Lannoye met in May with Assistant Chief Randy Hampton and came away with an agreement that the department would issue a new training bulletin and produce a training video about obtaining consent for these roadside searches.

"What we are doing is reissuing a roll-call bulletin reminding them that a person can give you consent for a warrantless search, but it has to be voluntary," says department spokesman Chris Gilliam. "It has to be very clear, 'May I search your car?' We train that if the answer is, 'No, I don't want you to search,' that is not enough probable cause to do a search...If it's a traffic stop, and the officer writes you a ticket, business is done at that point."

Gilliam says the department has no reason to believe that officers aren't following those guidelines, and there are checks built into the system to weed out abuses. "If the person refuses, and the officer hauls them to jail, the jail sergeant is gong to kick back that shaky arrest. If it goes further, you have the DA's office and judges. Quite frankly, we have not been seeing a lot of this. We haven't gotten complaints."

Still, he says the department saw fit to reissue its standards, which comply with the current state of the law for lawful searches and seizures. Under that law, officers are not required to explain to the detained individuals that they have a constitutional right to refuse the search.

Lannoye says people who are pulled over for minor traffic infractions often are asked a lot of detailed questions about where they have been and where they are going, and people will give in to a search as a way to end the stop. "I know firsthand," he says. "My sons and I were stopped by a [Department of Public Safety] officer on I-35 last year." The ostensible reason for the stop was one of his sons was not wearing a seat belt, he recalls. But he says the trooper asked questions about his work, what he was carrying in the car and his itinerary, including how far south the family had traveled. Then the trooper asked to search the car.

"It was pretty clear to me this was a drug [interdiction] stop. My oldest son has a goatee.
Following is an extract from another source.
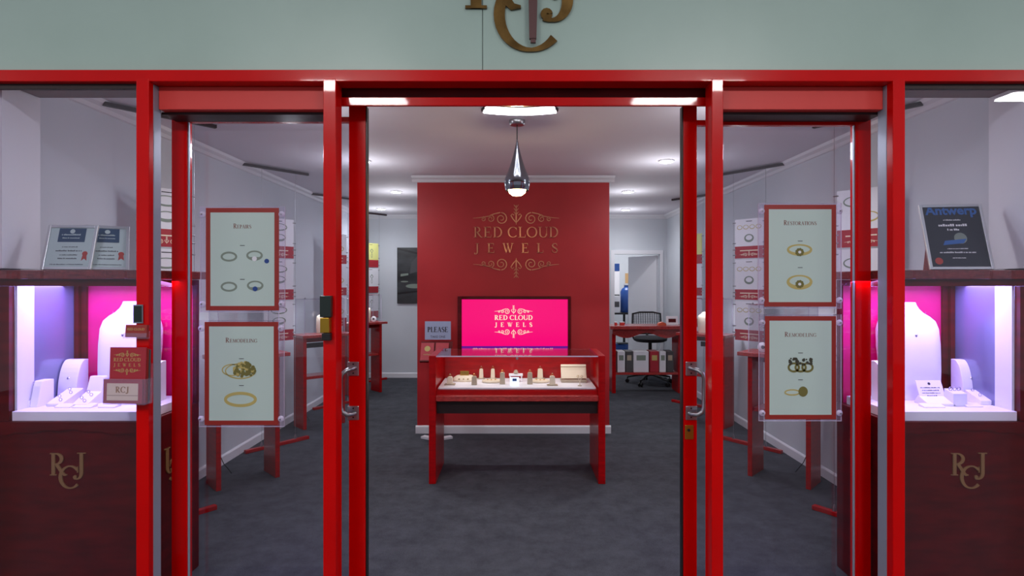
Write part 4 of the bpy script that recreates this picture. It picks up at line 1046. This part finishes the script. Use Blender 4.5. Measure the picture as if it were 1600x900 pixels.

There's three males in a car heading north on I-35. We suspect there's a lot of profiling going on, not just on race alone. So I went ahead and answered a few questions and then said, 'Look, these questions have nothing to do with seat belt safety. If you have a problem here, I want to know what it is.'" Lannoye says the officer relented, wrote the seat belt ticket and let them go.

At the very least, Lannoye says he would like to increase public awareness of citizens' rights to refuse to be interrogated on the side of the road or have their cars searched during stops for minor moving violations.

"I'd like to see something like the Miranda warning put into law, but we didn't get very far with that," he says, referring to the notice given those taken into custody concerning their rights. An ACLU-backed bill on the subject was introduced in the last session of the Texas Legislature but did not get voted out of committee.

As for Davis, she says she has toned down the number of pagan and punk stickers on her car, such as the one showing a pagan fish eating a Christian fish.

She says she hasn't gone so far as to give up her nose ring or mimic what appears to be a trend in some parts of the city: pasting official-looking badges and pro-police stickers onto the windshield as a sort of hopeful inoculation against traffic stops. Instead, she says, she joined the ACLU.